Impaired Sino-Japanese ties affecting tourism exchange

Japanese  tourist
Deteriorating Sino-Japanese relations have taken a significant toll on the travel industry, with the number of Japanese visits to the Chinese mainland in
2013 dropping 18.2 per cent year-on-year, according to official data released Friday.

Overseas travellers made 129 million trips to China last year, a fall of 2.5 per cent, due to the sluggish world economic recovery. But the drop in Japanese tourists, about 641,000 fewer visits, is one of the most serious, statistics from the National Tourism Administration (NTA) showed.

Wu Wenxue, deputy director of the administration, admitted at a press conference in Beijing that the spat between China and Japan had apparently hurt the number of Japanese tourists, the second largest foreign tourist market for China.

The figures going the other way were not pleasing either. Chinese people made 11 per cent fewer trips to Japan year-on-year during the first 11 months of last year, according to official Japanese data.
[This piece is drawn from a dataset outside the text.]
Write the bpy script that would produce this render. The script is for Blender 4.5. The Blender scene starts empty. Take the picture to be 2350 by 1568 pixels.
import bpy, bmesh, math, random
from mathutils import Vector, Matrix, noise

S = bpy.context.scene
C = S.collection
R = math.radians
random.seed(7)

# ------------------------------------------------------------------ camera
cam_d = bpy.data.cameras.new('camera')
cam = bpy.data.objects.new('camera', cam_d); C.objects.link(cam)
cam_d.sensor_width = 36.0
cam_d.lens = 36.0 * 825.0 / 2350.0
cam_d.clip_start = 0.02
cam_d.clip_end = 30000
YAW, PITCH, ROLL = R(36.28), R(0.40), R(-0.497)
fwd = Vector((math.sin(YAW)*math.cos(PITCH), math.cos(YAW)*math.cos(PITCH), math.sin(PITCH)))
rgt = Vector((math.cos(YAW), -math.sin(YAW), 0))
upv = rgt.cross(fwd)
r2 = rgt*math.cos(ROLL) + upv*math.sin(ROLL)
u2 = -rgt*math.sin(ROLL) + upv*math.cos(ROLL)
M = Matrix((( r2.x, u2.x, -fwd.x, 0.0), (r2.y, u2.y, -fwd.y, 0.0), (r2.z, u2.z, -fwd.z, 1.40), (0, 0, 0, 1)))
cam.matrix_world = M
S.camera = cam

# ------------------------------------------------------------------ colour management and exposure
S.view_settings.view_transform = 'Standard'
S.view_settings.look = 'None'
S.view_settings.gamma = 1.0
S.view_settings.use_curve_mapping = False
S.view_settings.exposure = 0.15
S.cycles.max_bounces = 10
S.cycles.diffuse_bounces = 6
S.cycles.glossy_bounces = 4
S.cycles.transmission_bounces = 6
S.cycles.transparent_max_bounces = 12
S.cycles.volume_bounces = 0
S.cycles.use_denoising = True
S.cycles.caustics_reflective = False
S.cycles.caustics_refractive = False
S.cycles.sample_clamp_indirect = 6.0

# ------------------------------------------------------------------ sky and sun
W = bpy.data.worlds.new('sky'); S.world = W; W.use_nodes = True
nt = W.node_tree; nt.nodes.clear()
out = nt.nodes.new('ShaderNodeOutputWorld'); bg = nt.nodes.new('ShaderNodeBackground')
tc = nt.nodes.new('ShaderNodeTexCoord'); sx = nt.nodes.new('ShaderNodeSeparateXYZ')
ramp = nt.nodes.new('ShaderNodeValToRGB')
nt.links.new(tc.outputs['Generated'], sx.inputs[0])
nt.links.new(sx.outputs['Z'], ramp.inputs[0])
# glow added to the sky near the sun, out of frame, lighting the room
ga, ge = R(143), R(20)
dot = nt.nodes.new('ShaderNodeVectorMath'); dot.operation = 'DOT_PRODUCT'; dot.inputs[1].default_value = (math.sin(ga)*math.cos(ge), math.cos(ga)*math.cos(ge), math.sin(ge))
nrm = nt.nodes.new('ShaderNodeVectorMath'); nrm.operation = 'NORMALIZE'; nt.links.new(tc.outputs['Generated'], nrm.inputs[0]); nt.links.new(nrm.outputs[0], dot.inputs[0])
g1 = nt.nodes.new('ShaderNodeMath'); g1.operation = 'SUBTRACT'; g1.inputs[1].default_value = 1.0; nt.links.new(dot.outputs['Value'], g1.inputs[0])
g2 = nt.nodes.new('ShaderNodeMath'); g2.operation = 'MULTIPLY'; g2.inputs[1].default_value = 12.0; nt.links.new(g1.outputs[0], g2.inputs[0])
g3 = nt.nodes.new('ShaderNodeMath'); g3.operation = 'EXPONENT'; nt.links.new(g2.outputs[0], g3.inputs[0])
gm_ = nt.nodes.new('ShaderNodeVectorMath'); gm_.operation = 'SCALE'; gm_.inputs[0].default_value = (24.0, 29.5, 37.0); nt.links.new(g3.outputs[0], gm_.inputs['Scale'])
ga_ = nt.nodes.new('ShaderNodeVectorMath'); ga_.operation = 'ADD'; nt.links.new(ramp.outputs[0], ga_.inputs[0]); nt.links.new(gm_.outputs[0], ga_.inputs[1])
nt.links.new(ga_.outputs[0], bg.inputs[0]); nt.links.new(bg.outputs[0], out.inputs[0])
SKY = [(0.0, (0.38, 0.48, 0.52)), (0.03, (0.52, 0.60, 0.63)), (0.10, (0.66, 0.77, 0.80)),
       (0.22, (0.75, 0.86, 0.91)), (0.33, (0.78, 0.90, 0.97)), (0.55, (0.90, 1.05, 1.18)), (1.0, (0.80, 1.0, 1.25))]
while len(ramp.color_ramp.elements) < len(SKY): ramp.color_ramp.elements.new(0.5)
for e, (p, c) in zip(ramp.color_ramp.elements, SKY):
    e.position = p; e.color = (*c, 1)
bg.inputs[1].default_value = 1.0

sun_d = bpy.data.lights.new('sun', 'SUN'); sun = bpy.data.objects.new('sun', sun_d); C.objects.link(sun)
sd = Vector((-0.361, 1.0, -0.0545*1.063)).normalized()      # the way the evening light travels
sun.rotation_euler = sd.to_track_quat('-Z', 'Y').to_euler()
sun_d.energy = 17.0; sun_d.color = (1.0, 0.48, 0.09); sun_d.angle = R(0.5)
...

The two countries have seen cooling economic exchanges since the Japanese government announced in September 2012 that it would “nationalize” the disputed Diaoyu Islands in the East China Sea. The struggling ties saw another setback in late December 2013 after Japanese Prime Minister Shinzo Abe visited the controversial Yasukuni Shrine.

In contrast, Chinese travellers made a total of 98.2 million overseas trips last year, a jump of 18 per cent from a year earlier, thanks to continuing economic growth above 7.5 per cent and the strong yuan.